L’Agenzia delle Entrate per l’esecuzione del sequestro avrebbe dovuto seguire in seguente iter:
- accertamento della presenza nel cassetto fiscale dell’odierna ricorrente dei crediti di imposta ricollegabili all’azione delittuosa come ripartiti nelle dieci annualità ed individuabili in base allo specifico codice tributo;
- sequestro “diretto” di detti crediti di imposta pro-quota nelle relative annualità;
- sequestro “per equivalente” di altri crediti di imposta o di altre utilità della società solo per l’importo attualmente non più sequestrabile in via diretta trattandosi di crediti già “goduti” e relativi alle annualità trascorse il cui ammontare è determinabile attraverso il semplice calcolo matematico concernente la differenza tra la somma complessiva e l’ammontare dei crediti di imposta legati al reato ancora presenti nel Cassetto Fiscale fino al 2030.

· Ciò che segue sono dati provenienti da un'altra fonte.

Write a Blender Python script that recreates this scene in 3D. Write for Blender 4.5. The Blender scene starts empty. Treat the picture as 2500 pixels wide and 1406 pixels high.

La Corte quindi ha ravvisato una violazione di legge nelle modalità esecutive del sequestro che ha attinto crediti presenti nel Cassetto Fiscale della ricorrente, maturati per attività per le quali non è emersa la illiceità per un ammontare superiore alla differenza tra il profitto del reato ancora presente nel Cassetto Fiscale della società e ripartito pro quota fino al 2030 e l’ammontare complessivo dell’importo sequestrabile.